Die Kriegerfürsten Oda Nobunaga, Toyotomi Hideyoshi und Tokugawa Ieyasu waren zu ihren Erfolgen stets von Nagoya aus aufgebrochen. Das Stadtmuseum Nagoya besitzt daher jene Sammlungen, die sich auf diesen bedeutsamen Abschnitt der japanischen Geschichte beziehen. Mit etwa 250 Exponaten - keines von ihnen ist jemals außerhalb Japans gezeigt worden, einige sind darüber hinaus „Nationalschatz" und waren bisher nur im Stadtmuseum Nagoya zu sehen - werden Geschichte, Kultur und Kunst jener Epoche Japans dargestellt, ohne deren Kenntnis Japan heute nicht zu verstehen ist.

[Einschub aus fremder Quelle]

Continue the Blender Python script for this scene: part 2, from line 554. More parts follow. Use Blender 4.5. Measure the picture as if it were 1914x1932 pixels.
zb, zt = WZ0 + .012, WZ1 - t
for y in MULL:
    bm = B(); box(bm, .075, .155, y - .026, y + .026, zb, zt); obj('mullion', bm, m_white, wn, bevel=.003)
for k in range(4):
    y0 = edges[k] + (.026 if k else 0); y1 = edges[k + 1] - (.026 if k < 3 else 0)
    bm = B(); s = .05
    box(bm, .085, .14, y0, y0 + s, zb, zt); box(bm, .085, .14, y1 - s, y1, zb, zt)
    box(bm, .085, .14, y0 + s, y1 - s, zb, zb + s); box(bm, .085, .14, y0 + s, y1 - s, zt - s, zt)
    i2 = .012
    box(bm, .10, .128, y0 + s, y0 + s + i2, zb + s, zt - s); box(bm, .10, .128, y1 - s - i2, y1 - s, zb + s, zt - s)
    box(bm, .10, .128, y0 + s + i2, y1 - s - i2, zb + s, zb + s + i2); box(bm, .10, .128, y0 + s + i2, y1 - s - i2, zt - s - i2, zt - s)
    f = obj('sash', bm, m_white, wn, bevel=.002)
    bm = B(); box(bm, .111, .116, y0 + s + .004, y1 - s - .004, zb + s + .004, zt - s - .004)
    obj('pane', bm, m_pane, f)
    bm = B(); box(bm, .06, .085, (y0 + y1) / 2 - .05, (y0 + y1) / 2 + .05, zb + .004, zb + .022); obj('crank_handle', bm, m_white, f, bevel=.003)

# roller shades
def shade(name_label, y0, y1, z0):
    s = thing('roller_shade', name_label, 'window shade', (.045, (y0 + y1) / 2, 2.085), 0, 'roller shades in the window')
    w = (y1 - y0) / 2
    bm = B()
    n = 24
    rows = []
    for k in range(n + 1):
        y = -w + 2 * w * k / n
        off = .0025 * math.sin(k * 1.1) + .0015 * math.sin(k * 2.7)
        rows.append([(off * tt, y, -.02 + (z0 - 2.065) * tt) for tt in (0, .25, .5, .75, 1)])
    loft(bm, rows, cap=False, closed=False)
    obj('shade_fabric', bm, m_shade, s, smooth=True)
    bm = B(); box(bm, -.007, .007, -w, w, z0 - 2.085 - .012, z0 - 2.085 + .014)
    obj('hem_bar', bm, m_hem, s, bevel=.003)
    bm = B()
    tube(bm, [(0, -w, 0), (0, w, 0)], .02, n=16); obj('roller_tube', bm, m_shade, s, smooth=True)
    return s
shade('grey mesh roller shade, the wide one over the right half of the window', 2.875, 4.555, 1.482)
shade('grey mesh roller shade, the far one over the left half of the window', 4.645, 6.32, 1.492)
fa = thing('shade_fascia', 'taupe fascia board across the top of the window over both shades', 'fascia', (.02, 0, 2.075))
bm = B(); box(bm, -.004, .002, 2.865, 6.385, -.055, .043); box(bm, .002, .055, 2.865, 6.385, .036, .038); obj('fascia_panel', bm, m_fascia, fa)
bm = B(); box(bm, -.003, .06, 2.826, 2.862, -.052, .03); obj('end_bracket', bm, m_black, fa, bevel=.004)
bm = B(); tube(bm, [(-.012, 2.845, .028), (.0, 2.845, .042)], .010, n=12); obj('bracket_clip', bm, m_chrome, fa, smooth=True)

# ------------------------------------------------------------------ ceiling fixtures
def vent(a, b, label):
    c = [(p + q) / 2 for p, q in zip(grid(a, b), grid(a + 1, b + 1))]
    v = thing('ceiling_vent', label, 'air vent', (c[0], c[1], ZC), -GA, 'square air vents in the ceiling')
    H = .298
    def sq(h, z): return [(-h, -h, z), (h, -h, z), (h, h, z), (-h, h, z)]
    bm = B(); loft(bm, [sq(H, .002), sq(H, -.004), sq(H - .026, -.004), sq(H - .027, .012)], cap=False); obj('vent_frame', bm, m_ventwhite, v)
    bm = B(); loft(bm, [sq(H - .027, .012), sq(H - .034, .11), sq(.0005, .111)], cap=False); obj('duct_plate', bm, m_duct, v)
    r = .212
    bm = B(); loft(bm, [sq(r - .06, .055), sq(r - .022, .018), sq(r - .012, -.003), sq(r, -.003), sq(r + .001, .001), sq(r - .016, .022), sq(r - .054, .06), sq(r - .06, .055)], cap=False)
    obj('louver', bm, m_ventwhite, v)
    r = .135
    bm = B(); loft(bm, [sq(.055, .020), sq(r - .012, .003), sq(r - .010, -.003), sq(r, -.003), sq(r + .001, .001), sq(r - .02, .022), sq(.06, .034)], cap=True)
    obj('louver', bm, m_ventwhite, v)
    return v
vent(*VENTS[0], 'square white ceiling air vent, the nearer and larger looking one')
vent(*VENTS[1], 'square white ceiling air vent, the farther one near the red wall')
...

Die Ausstellung spannt den Bogen von der Ästhetik des Alltags und des Krieges über Shintoismus, Buddhismus und Konfuzianismus zum Ritual der Teezeremonie, dem Nô-Theater und der Poesie der Haikus, der bedeutsamen lyrischen Form japanischer Dichtkunst. Im Samurai und in seiner Lebenshaltung des Bushido spiegelt sich Japan nicht allein für uns, sondern auch für die Japaner der Gegenwart.